Internet and Cell Phones

In 2012, sim cards for cell phones ran a staggering $2,500! Nowadays, sim cards cost a fraction of the price at about $2.50 and you can purchase minutes at a local store and top up from 1,000 Ks to 10,000 Ks (~$1 USD to $10 USD). Three major telephone companies service most of the country, including Ooredoo, Telenor and MPT. Local shopkeepers will help you set up your mobile internet free of charge. Most bars and restaurants have free WiFi as an alternative. Another alternative is internet cafes, although they are few and far between and charge nominal fees. Your best bet for a computer is located in the lobby of your hotel or hostel.

Night Life

A pre-election curfew of 11:00pm has been lifted for most of the country’s night spots. This stretches a cover fee further into the night, however most places don’t charge to enter and drinks are modestly priced at around $3 USD. Beer stations service locals and are a charming place to grab a pint or five. Pro-Tip: Myanmar culture is a conservative one and it’s a major custom for local women to steer clear of beer stations. If you are a female foreigner at a beer station, you will draw many looks so it’s better to just hit a club or bar which caters to foreigners.

Food and Drink

As always, street food in Asia is a must however as a foreigner you should exercise caution in Myanmar.
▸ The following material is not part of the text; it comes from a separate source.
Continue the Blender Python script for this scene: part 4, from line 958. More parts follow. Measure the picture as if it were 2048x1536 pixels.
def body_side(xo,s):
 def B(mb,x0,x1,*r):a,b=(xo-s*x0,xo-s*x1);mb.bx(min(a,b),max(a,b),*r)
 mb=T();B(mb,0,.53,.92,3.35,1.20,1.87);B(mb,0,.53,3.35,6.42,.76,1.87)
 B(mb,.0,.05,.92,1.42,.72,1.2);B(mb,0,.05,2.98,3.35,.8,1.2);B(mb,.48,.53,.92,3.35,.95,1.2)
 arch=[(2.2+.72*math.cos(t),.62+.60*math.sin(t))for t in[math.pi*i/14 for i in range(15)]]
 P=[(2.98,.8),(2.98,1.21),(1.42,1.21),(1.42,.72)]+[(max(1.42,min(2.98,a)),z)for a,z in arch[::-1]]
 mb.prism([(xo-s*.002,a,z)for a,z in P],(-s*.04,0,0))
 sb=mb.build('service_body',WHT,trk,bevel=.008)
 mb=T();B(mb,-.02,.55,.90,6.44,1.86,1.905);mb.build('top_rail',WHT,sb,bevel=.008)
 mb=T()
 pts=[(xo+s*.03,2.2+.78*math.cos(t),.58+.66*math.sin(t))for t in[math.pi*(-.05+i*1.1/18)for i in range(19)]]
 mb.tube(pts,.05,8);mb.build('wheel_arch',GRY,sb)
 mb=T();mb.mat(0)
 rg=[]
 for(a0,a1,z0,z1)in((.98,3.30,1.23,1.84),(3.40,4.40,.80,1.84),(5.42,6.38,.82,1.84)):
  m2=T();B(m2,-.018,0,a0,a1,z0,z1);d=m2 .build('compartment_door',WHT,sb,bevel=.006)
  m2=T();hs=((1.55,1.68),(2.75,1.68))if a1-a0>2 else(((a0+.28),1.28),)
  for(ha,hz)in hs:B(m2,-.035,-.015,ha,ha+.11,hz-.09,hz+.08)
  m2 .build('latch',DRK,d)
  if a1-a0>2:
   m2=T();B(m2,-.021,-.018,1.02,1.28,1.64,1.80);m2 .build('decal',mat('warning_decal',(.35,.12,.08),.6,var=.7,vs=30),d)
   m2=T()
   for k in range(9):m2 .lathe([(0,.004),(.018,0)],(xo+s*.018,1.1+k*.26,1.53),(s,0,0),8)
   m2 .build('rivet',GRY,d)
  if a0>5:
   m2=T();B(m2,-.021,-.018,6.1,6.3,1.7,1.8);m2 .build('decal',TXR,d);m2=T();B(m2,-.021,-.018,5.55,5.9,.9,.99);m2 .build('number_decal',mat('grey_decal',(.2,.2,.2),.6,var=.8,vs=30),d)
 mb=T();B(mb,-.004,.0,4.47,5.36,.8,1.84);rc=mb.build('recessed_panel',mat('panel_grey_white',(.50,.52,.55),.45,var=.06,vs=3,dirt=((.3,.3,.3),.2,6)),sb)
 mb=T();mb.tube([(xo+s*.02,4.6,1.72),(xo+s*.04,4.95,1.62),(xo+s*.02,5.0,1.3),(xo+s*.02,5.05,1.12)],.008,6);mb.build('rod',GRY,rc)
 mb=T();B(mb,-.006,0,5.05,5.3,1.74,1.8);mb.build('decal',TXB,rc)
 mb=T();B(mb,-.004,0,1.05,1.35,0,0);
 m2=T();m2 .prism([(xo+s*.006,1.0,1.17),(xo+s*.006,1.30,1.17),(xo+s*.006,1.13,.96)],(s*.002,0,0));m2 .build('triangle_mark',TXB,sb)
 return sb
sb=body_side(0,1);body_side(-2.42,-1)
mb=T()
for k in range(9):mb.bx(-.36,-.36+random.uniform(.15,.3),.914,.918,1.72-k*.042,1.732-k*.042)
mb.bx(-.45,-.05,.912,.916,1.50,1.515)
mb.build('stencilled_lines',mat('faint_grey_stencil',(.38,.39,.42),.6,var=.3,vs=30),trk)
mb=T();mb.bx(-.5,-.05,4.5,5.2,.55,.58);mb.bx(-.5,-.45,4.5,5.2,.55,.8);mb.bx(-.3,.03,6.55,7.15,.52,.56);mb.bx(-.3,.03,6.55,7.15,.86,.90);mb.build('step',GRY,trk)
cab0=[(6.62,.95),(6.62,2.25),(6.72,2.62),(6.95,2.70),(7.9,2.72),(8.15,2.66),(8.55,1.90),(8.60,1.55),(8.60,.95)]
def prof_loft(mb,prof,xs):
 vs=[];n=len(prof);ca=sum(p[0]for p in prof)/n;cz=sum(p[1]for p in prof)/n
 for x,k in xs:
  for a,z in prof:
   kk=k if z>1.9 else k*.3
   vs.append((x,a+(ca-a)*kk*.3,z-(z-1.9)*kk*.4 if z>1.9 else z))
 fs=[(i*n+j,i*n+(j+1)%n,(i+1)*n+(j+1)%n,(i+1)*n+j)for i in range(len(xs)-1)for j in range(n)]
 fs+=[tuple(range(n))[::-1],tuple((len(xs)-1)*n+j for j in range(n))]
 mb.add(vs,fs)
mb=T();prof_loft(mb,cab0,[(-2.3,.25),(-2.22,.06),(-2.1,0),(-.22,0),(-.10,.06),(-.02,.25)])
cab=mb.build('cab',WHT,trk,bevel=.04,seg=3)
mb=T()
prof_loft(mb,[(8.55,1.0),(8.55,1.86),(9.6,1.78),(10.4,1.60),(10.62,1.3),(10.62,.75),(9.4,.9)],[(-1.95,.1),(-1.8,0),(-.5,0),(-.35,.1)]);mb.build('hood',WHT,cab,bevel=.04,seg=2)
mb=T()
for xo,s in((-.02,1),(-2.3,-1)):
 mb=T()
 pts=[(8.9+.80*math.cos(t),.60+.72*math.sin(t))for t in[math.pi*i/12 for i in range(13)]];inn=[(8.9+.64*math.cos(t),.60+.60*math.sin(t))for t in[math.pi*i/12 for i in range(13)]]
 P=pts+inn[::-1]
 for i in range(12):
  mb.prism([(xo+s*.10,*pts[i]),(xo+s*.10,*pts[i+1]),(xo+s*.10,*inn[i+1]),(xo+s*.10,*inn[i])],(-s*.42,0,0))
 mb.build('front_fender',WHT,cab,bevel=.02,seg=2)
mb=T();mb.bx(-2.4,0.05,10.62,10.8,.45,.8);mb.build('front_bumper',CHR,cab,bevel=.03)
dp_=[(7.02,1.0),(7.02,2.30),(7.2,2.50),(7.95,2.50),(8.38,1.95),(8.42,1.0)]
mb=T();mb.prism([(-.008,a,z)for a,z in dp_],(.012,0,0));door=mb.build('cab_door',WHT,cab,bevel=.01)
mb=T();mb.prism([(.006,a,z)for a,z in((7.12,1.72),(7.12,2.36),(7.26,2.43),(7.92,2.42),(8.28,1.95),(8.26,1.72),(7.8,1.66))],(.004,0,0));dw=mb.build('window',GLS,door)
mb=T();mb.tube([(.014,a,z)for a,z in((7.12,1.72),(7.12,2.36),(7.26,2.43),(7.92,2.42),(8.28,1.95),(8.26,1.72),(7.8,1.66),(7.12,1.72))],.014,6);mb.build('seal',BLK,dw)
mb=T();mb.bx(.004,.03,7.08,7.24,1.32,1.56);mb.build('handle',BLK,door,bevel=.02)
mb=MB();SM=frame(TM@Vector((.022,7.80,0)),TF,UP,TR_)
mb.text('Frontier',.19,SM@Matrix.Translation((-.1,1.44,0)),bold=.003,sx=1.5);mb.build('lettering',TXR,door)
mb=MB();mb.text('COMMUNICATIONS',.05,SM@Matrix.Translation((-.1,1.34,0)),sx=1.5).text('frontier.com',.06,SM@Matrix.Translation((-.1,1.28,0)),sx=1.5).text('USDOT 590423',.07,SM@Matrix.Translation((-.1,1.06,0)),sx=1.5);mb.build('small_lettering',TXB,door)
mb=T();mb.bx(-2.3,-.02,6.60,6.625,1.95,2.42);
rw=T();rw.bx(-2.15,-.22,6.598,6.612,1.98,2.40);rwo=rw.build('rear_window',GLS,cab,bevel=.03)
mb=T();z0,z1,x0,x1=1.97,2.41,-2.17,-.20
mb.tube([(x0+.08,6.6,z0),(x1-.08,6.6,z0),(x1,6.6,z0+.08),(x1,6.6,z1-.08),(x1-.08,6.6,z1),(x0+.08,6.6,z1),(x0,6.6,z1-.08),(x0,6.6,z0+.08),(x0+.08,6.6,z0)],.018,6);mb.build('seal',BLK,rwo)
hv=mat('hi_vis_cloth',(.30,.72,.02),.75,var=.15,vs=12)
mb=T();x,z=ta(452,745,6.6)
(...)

International standards for keeping food aren’t known in Myanmar so if you hit up a kebab street shop there is a good chance the meat has been sitting out all day. Simple teahouses and local restaurants charge only a few thousand Kyat for a meal however more expensive alternatives exist in the form of foreign-catering restaurants and high-end establishments. Don’t drink the tap water in Myanmar and don’t fret having to purchase a bottle of water – the average bottle costs around $0.50 USD. Try the delicious Myanmar Beer, it’s cheaper than imports, costs less than $1.50 USD for a big bottle and is quite good.